Proximity to the planned lunar base camps. Easy sensor access simplifies equipment upgrades and maintenance activities, which in turn decrease lifetime costs. Sensors have the added benefit of doubling as an early debris warning system for neighboring outposts. Systems may be powered directly from surface reactors, eliminating solar panels, dedicated communications, and timing equipment.
Surface placement not over-constrained. Sensors have no weather, international, or water restrictions; they also have no collision avoidance / flight safety concerns. Orbital overcrowding and slot assignments are non-issues for ground systems. Radar and EOIR systems on the lunar surface do not have atmospheric attenuation or turbulence which increase measurement uncertainty and degrade target detection sensitivity.

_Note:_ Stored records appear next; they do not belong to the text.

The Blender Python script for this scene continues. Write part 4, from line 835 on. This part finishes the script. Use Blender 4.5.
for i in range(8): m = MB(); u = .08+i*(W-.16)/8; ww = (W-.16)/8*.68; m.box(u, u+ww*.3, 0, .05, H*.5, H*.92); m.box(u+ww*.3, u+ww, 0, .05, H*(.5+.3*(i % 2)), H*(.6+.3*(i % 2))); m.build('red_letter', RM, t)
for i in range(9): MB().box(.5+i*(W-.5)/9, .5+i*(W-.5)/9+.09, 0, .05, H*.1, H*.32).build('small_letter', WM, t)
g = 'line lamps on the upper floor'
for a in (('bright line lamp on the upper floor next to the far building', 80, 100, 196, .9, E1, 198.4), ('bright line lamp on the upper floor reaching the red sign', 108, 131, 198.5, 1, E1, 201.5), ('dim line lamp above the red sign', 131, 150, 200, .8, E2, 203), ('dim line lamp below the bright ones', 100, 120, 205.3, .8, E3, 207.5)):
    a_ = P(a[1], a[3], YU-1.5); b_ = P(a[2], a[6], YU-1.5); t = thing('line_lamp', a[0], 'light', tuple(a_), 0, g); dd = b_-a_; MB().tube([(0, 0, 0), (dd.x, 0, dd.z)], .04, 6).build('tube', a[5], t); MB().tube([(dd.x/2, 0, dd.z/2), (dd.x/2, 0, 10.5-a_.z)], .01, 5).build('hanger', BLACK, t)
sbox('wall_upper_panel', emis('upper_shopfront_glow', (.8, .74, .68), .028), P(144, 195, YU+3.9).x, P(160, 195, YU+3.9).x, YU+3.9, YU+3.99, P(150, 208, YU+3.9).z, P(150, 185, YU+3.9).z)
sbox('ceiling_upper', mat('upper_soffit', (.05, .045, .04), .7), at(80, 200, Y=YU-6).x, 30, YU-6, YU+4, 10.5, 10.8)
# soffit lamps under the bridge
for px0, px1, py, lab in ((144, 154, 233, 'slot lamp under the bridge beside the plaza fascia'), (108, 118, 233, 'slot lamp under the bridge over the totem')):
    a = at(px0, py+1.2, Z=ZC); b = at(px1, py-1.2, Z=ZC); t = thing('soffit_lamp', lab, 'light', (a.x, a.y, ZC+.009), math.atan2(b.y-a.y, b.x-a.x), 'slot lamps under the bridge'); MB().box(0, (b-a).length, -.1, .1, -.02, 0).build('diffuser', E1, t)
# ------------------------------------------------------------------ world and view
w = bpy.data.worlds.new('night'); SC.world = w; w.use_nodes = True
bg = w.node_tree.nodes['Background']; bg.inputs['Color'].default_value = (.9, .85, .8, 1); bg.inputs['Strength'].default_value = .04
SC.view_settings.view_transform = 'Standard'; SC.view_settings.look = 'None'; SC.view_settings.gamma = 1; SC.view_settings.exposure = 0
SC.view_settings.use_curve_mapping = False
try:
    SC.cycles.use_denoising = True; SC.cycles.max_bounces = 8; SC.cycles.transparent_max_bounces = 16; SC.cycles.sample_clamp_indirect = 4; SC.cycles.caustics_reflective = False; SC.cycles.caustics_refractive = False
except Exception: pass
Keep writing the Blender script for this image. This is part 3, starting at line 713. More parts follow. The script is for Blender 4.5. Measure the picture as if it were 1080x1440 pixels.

Elimination of platform inertial positioning system requirements. The selenographic coordinates of a Moon-based sensor are constant. Therefore, no maneuvers are needed to measure the inertial position, velocity, and acceleration of the sensor platform. Inertial attitude knowledge may be calibrated below star-tracker level accuracy through camera geometry models (e.g. alignment, calibration, and plate models). Mount systems can restrict pointing to only two degrees of freedom (azimuth and elevation) eliminating boresight roll (a common source of uncertainty when using stars for attitude estimation).
No ?V requirements. Most trajectories in cislunar space are unstable, as the dynamics near the Moon are highly sensitive to perturbations. Typically, frequent and small maneuvers are required to stay in an orbit. These maintenance maneuvers are orders of magnitude smaller than GEO station keeping maneuvers and require precise GNC capabilities. However, none of this is necessary for surface-based sensors.
In this research, we analyze the track quality performance benefits of fusing Moon-based sensor measurements with a cislunar space-based sensor in a halo orbit around Earth-Moon Lagrange point 1. A dozen sensor architectures were postulated to quantify the trajectory estimation error of tracking different families of cislunar targets. We used a variety of geometric viewing angles as well as angles-only and range measurements. An unscented Kalman filter was used to process the metric observations with an underlying dynamics model consisting of the circular restricted three-body equations of motion. The overall track quality performance was expressed in terms of its mean and standard deviation of inertial position, velocity, and acceleration estimation errors. Results demonstrate that a Moon-based sensor architecture, consisting of four mid-latitude narrow field of view angles-only observers, can maintain 100% track custody. The average position RSS error was below 1 km against all cislunar targets. We found that adding a single space-based, angles-only observer reduced the average position estimation RSS error by a factor of five. Overall, the best architecture performance combinations contained both Moon-based and space-based angles and range observations.
Date of Conference: September 27-20, 2022
Track: Cislunar SSA